Even if we don’t always know the artist’s name, scholars can “read a basket” by design, form, utility. It speaks without the artist.  It made me consider the word identity and source, a humble place, where things were built to last.

I thought about the 89 cent blue Lucite bowl that I have in my kitchen at home. Durable but totally disposable, a Wal-Mart special. Somehow I don’t think my chip bowl will ever end up in a dimly lit room. Most likely, a landfill when I tire of its color. God bless the crafts people who wake up every morning and do their thing or else the museums of our future might look like a cheap aisle of Target relics. Made me appreciate the baskets I brought back from Eritrea when I was in the Peace Corps even more.

Opened my cabinet and realized they were on the same shelf.

I walked by every case, steadying my hand for a no-flash photo. The curves and shadows of these clay and woven vessel shapes in that light was… well, sensual. earthy. full.  If the sound of that doesn’t make you strut a little taller in a pair of cowboy boots, than I don’t know what will.

I was almost stepping out of the museum when I stopped one last time in a room that highlighted contemporary Native American arts: Abstract painting.
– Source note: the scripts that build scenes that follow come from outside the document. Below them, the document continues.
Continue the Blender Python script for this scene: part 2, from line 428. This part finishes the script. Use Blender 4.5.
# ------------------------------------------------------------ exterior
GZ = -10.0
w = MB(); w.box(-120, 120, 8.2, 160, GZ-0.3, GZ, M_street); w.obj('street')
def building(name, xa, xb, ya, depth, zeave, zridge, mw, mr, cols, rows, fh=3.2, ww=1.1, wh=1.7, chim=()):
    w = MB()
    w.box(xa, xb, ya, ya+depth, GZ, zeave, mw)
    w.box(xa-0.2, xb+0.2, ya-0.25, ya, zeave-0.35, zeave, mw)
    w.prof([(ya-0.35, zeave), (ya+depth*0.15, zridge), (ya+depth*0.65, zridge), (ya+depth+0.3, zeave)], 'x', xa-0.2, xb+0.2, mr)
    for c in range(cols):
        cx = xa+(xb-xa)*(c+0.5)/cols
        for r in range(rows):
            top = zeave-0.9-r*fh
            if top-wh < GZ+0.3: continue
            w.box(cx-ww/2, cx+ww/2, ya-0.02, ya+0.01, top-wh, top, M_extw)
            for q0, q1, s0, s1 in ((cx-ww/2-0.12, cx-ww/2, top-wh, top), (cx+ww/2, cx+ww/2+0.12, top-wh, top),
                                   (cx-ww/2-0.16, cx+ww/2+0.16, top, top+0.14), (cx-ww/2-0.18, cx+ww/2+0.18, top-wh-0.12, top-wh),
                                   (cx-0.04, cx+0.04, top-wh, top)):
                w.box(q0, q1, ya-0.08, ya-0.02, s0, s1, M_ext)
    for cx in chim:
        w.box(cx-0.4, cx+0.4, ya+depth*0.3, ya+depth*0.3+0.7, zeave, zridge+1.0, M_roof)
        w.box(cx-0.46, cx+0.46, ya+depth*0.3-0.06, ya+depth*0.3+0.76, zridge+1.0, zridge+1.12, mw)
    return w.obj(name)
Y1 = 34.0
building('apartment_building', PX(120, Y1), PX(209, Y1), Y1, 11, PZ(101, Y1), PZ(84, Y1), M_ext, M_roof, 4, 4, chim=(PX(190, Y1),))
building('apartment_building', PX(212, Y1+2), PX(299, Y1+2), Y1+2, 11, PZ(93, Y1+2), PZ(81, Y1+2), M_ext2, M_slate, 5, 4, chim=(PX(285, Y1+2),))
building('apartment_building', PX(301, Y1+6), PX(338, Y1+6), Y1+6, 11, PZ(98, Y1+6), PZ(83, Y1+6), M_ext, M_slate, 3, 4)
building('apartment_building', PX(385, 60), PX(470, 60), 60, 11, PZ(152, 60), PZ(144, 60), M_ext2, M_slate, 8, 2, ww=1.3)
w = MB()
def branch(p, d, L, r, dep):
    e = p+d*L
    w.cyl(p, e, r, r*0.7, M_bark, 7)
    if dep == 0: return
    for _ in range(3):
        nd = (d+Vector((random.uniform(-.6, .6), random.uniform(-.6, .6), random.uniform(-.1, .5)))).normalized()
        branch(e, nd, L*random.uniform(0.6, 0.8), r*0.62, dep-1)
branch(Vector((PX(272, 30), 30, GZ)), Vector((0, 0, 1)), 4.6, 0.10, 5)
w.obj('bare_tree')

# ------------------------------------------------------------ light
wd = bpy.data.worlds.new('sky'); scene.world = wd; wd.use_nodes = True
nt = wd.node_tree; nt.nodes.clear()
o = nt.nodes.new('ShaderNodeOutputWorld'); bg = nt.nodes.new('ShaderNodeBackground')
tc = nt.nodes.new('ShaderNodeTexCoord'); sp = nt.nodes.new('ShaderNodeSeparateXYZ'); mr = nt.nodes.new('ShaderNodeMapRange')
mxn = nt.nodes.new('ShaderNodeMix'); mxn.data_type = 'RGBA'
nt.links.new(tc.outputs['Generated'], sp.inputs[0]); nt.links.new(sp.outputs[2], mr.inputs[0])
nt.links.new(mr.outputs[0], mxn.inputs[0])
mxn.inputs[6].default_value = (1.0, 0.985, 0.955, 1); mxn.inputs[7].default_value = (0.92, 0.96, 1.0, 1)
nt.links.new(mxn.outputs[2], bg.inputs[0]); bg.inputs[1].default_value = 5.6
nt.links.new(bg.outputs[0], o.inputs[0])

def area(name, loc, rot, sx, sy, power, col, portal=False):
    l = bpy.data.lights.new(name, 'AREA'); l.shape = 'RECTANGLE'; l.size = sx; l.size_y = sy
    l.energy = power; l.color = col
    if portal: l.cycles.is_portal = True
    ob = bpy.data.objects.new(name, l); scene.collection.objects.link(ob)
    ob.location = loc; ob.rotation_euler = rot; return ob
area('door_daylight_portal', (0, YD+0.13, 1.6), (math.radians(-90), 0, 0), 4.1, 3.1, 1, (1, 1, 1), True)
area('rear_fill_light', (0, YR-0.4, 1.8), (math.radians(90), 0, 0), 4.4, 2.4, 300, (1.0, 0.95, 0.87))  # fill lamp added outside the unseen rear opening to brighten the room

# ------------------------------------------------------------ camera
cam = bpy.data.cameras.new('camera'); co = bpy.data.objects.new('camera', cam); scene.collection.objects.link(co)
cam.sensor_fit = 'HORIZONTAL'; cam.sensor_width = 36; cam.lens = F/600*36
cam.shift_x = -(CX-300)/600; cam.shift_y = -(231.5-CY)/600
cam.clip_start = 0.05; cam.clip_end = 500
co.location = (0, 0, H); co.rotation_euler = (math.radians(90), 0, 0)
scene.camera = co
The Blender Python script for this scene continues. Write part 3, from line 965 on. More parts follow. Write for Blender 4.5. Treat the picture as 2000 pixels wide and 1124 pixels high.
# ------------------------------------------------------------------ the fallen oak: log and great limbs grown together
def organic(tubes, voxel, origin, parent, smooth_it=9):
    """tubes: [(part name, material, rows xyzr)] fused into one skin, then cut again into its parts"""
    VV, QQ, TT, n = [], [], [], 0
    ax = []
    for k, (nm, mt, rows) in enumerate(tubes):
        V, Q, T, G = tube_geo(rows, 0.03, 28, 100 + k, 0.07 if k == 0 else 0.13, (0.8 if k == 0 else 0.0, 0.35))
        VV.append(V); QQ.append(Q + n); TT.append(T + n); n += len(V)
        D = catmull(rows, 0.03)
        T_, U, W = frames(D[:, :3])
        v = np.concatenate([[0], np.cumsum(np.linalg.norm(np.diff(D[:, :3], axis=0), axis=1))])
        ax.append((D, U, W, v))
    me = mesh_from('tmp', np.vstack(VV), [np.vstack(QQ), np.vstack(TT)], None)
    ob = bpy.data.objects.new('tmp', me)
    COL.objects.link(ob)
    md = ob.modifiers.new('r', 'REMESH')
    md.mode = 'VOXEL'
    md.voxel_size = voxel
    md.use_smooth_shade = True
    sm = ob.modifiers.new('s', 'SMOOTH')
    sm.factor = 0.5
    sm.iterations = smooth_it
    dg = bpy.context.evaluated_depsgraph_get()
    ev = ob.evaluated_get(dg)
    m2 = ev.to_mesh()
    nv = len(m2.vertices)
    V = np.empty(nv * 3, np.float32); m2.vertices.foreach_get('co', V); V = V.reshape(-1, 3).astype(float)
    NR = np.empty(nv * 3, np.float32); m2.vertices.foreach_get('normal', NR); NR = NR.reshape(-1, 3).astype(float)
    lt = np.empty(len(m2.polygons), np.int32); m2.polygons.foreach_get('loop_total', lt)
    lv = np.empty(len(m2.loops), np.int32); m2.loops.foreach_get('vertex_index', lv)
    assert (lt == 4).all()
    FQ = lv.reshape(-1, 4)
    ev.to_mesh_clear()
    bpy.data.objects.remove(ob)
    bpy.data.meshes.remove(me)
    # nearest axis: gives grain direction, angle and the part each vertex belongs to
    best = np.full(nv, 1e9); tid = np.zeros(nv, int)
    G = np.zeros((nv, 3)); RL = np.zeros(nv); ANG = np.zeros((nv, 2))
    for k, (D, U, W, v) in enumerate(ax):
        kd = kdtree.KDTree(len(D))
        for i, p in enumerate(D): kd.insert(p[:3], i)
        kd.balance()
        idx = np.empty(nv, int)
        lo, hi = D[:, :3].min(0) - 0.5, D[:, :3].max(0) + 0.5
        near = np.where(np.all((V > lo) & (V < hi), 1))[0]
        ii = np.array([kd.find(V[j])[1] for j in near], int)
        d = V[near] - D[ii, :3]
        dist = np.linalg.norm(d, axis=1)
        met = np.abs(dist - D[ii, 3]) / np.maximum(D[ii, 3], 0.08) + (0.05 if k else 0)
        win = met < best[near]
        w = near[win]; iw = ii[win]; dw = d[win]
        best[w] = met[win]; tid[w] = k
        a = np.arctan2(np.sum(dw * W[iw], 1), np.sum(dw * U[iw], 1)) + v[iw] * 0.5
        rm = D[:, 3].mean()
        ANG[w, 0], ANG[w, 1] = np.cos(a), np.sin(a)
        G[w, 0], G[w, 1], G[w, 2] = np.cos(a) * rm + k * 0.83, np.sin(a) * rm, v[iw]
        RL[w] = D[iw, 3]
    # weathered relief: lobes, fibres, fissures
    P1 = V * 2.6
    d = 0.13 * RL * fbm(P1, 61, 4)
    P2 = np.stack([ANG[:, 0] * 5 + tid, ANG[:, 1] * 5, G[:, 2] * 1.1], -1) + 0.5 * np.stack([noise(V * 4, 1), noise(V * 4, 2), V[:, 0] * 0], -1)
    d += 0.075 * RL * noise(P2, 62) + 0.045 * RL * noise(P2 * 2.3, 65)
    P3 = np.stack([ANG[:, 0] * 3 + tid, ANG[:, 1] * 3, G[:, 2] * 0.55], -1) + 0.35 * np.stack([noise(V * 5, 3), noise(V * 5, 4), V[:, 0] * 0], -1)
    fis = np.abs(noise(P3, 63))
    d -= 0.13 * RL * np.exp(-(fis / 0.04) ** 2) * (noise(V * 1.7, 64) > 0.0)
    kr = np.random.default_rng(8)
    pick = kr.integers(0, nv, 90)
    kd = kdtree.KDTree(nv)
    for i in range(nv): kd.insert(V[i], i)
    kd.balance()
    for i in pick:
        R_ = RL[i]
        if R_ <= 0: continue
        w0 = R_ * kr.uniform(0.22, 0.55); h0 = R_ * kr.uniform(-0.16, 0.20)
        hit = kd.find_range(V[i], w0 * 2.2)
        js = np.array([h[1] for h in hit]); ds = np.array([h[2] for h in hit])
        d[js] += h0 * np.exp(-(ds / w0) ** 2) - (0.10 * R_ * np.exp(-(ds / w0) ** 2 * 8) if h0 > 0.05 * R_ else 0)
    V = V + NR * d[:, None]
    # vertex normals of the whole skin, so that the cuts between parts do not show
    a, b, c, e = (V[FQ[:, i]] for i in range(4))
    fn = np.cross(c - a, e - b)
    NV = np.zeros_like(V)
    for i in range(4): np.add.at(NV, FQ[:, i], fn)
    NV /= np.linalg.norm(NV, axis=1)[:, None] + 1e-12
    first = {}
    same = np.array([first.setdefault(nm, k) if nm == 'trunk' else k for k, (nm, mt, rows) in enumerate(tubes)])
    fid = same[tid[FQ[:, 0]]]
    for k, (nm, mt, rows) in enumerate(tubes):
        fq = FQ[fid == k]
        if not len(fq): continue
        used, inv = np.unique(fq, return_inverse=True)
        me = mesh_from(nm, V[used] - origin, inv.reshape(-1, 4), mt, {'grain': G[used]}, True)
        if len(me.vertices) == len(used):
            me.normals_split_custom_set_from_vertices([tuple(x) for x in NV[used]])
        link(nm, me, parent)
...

What a contrast! I was reading the wall text about an elder who felt stifled by traditional crafts. He encouraged artists to break out of traditional molds. I thought wow, that’s so brave and fascinating- coming up against all that tradition. Grappling with honoring it and changing the face of what is expected of a Native American artist.

Right next to the text was an incredibly intricate portrait of him woven from tiny beads. It looked as distinct as a photograph. There must have been over a dozen of colors to shade and create this portrait.  I raised my camera and took a picture. It was blurry, so I took another and that’s when I heard the voice.

“Excuse me, Ma’am.”

I looked up, delighted to see an exceptionally handsome young docent coming toward me.

“No photographs please. (beat)  You know, Native American.” He flashed me a smile as he stressed the last two words.

I turned exactly the color of my shirt: pink.

I gasped. I slapped my hand against my chest.

“OH MY GOD! I am so sorry.” I exclaimed

“No problem.” His demeanor was easy going, friendly.

“I usually pay attention to those kinds of things.” I said as I walked back with him toward his desk. “But I didn’t see any signs– oh would you look at that, here’s an 8 ½ by 11 yellow sign right here on your desk.”

He laughed. I laughed. I was now pinker than my shirt and an instant armpit sweat machine.

“I am really so sorry.”  What a faux pas. It wasn’t so much “no photos” as it was, “you know, Native American.” But of course.

Two things immediately flashed through my mind. 1) I tried to recall the first time I learned that Native Americans believed photos stole their souls. I swear I learned that when I was five years old watching a Grizzly Adams episode. Maybe Nakoma didn’t want his picture taken? I can’t remember for sure. I could be wrong that it was that show, but somewhere in my TV childhood I learned that there is something spiritual to consider.  Something that should be appreciated not captured. It would make sense that a photo has the power to diminish a moment as much as it can capture one.

I did see a Native American craft store in downtown Santa Fe that had a polite sign in the window. It asked tourists not to take photos of the crafts. It was phrased in such a way as if the spirits of the objects were asking for some privacy. I think culturally this is an old custom that has changed with the times. But still, walk away with photos I wasn’t supposed to take from a Native American museum? Bad. Bad. Bad.

Because this was the second thing that had flashed into my mind.

The dreaded Tiki from The Brady Brunch

Remember Bobby and Peter found a native Tiki at a construction site and started having bad luck? Yep. First a heavy wall hanging fell and nearly missed Bobby’s head in bed. Then Greg wore it and had a near fatal wipe out on his surf board. Finally Peter ended up with a giant spider on his chest. The bad luck could only be undone by bringing the idol back to an ancient burial ground which they did in their awesome bell bottom 70s pants.

I walked outside. With bright sunshine overhead, I sat on the wall of the garden and deleted 15 photographs from that museum. Bye-bye vessels and baskets.  I guess you are only ours to see in person.

The docent didn’t ask me to do that. In fact, I’m pretty sure I could have just kept them, he seemed so friendly. No doubt, I was not the first tourist to get some photos given their lo-fi signs.

Television wilderness and Polynesian moral-dramas aside, I felt obligated to get these photos off my camera. It just didn’t seem right to keep them. My brother John and I often joke about questionable bad luck vibes around an object, referring to it as, “Ooo Tiki.”

I didn’t want to walk around with that feeling. There are somethings in life that are not ours to hold on to.